El amigo objetor
La dimisión de Pierre Chevènement como ministro del Interior, anunciada hace ya días y consumada ayer, es consecuencia de la radical oposición de este peso pesado de la izquierda francesa a los planes de su viejo amigo, el primer ministro Lionel Jospin, de dotar a la isla de Córcega de cierta capacidad legislativa autónoma. Chevènement anunció que un plan semejante sólo se realizaría pasando por encima de su cadáver político. El primer ministro ha decidido seguir adelante con el proceso de autonomía, y el ministro del Interior ha sido fiel a su palabra. Se le puede acusar de muchas cosas, pero no de inconsecuencia. Es la tercera vez que dimite de un ministerio por discrepancias con la política de su Gobierno. La salida de Chevènement sume al Gobierno en una crisis seria. Llega en un momento especialmente inoportuno para Jospin, que quería remodelar el Gabinete en septiembre. Entonces saldrá otro peso pesado, la ministra de Empleo y Solidaridad, Martine Aubry, que presenta su candidatura a la alcaldía de Lille.
Pero la separación de estos dos viejos amigos, Jospin y Chevènement, es ante todo reflejo del debate sobre el modelo de Estado que ha alcanzado ya de pleno a Francia. Jospin cree poder resolver el conflicto corso, incluyendo su expresión terrorista, con la implantación de una autonomía que incluiría ciertos poderes legislativos pero cuyo alcance no es ni remotamente comparable con las competencias de que gozan las comunidades autónomas en España.

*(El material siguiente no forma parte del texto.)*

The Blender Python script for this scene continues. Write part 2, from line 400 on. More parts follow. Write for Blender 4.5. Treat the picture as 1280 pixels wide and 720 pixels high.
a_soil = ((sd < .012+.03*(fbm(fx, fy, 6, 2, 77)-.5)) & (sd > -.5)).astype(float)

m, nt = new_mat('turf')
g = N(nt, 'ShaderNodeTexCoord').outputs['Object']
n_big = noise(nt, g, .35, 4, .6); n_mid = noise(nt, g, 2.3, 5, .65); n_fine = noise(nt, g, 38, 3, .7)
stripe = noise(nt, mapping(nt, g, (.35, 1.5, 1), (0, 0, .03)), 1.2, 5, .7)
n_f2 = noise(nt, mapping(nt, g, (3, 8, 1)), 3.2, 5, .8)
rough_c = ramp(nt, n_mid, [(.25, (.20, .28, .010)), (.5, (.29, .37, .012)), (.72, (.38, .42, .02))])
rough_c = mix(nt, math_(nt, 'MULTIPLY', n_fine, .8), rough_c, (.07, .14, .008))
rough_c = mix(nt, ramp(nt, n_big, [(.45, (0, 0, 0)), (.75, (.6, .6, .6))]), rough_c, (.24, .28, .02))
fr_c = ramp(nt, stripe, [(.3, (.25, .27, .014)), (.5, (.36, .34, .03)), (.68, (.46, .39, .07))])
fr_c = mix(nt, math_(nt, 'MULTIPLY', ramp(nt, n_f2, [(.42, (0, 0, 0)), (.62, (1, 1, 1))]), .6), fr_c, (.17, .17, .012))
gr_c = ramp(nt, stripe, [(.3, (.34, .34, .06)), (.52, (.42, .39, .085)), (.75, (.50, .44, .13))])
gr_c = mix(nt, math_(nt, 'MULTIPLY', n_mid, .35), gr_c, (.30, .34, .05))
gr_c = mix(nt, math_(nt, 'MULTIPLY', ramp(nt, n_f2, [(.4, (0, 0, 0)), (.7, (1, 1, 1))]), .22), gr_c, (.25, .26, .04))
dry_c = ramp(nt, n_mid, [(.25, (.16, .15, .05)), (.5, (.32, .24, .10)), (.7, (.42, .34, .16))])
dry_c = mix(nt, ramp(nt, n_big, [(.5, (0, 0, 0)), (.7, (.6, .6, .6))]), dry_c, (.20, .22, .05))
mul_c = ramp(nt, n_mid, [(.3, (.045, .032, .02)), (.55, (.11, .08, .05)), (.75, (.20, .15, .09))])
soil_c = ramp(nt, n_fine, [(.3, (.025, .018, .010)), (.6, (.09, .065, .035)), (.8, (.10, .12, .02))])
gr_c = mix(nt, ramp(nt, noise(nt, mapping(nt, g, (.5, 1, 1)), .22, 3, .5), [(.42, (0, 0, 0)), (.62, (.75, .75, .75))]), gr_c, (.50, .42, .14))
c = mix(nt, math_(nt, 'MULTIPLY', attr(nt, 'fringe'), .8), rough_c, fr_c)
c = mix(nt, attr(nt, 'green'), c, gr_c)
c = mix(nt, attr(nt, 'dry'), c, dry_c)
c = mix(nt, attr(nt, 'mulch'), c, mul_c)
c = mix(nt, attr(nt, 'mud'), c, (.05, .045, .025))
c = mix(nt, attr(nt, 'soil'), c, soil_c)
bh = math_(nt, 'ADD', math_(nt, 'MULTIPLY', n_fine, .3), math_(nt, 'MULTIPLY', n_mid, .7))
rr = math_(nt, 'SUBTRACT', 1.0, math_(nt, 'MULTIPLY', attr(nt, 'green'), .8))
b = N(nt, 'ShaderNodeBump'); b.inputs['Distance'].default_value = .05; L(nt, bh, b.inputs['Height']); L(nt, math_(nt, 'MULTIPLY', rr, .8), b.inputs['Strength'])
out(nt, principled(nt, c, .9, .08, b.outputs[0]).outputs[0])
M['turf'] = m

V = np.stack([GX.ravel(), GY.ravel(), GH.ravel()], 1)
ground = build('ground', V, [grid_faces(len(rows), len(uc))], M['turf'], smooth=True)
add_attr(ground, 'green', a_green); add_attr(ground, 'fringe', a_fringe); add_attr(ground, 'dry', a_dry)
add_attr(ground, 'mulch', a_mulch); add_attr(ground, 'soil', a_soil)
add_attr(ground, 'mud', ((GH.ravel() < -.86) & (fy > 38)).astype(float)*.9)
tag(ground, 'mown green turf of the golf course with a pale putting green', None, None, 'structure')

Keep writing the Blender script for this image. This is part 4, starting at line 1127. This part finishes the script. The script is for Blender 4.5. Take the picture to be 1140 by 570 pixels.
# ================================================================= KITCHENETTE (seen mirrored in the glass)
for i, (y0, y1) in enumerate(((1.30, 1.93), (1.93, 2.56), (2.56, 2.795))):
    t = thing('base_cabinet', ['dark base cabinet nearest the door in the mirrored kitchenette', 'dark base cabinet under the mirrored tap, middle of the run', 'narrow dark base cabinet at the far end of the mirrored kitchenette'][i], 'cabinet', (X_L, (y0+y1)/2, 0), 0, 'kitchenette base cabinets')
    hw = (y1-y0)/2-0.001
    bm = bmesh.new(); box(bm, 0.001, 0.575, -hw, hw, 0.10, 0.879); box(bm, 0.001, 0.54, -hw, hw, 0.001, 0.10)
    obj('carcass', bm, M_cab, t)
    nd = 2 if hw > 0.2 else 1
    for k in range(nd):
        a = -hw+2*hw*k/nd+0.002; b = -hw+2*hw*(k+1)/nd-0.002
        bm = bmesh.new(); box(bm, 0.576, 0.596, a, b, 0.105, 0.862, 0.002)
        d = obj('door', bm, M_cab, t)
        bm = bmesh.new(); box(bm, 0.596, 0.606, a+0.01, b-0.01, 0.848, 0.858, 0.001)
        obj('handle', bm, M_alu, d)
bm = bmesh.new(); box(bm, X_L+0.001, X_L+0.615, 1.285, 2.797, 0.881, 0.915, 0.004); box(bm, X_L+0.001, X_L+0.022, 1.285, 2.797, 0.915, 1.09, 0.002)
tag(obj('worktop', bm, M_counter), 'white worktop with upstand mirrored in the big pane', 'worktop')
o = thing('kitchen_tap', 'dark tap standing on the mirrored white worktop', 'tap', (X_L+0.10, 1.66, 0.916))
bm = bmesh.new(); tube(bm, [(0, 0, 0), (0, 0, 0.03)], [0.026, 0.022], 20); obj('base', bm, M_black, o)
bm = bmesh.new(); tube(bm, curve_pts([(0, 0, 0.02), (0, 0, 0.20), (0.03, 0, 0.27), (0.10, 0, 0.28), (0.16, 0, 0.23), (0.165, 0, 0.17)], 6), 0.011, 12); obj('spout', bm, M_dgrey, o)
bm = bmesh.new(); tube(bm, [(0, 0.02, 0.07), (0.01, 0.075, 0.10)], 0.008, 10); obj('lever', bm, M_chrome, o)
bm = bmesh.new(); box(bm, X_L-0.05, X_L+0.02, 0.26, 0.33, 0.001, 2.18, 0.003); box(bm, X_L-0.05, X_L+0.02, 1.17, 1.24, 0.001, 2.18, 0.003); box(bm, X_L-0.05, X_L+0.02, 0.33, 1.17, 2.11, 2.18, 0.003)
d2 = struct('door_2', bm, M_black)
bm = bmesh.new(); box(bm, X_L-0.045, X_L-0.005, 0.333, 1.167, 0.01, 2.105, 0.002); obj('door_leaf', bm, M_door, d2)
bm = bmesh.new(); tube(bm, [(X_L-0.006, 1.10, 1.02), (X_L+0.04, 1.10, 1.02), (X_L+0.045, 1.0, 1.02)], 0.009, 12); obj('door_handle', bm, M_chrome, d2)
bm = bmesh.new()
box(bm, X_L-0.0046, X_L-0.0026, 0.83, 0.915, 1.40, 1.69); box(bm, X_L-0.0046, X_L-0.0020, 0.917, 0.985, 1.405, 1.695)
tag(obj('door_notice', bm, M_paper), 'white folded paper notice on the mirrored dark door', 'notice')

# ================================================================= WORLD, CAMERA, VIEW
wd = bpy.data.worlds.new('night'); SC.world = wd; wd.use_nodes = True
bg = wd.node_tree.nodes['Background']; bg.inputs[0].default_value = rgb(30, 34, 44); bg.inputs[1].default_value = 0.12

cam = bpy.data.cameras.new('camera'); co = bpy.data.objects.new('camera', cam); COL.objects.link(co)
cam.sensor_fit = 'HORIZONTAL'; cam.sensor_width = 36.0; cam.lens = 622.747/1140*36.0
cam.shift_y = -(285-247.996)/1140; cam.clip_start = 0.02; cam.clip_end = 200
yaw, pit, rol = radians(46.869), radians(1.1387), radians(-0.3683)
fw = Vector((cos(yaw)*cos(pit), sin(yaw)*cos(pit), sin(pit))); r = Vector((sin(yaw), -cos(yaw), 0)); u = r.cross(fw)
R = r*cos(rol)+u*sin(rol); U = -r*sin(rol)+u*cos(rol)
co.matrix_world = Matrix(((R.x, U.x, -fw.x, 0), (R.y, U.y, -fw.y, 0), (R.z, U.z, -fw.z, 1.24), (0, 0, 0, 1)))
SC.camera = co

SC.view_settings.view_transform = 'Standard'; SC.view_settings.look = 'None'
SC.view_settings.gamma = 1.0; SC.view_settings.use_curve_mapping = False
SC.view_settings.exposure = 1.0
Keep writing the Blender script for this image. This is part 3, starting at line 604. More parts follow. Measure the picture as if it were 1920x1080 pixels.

Chevènement considera que tal concesión es reconocer un privilegio y supondría desatar una dinámica de reivindicaciones nacionalistas en el País Vasco-francés, en Bretaña y otras regiones, lo que pondría en peligro la cohesión y unidad del Estado francés. Probablemente no tenga razón ninguno de los dos. Es tan inverosímil que los nacionalistas radicales y los terroristas corsos se manifiesten satisfechos y declaren zanjado el conflicto como que la República Francesa entre en un proceso de disolución por este acuerdo.
El centralismo del Estado francés, en su tradición jacobina, tiene cierto carácter anacrónico en los tiempos actuales, en que se combina la dinámica supraestatal de la Unión Europea con la descentralización de cada Estado de acuerdo con el principio de subsidiariedad. No es, por tanto, disparatado que París delegue competencias de autogobierno a una comunidad insular con características propias bastante definidas. Pero también es comprensible que sean muchos los franceses que ven esta concesión como una prima al nacionalismo más violento en el Estado francés, que no sólo incrementará las demandas en la isla sino que incentivará movimientos similares en otras partes de su territorio.
Algunos nacionalismos periféricos en España han demostrado en las últimas dos décadas una insaciabilidad en sus demandas que, sin duda, no anima a muchos franceses a acometer un proceso similar de descentralización. Y la actualidad demuestra trágicamente cuáles pueden ser los resultados de generar en ciertos sectores nacionalistas la convicción, falsa o no, de que el terrorismo produce réditos.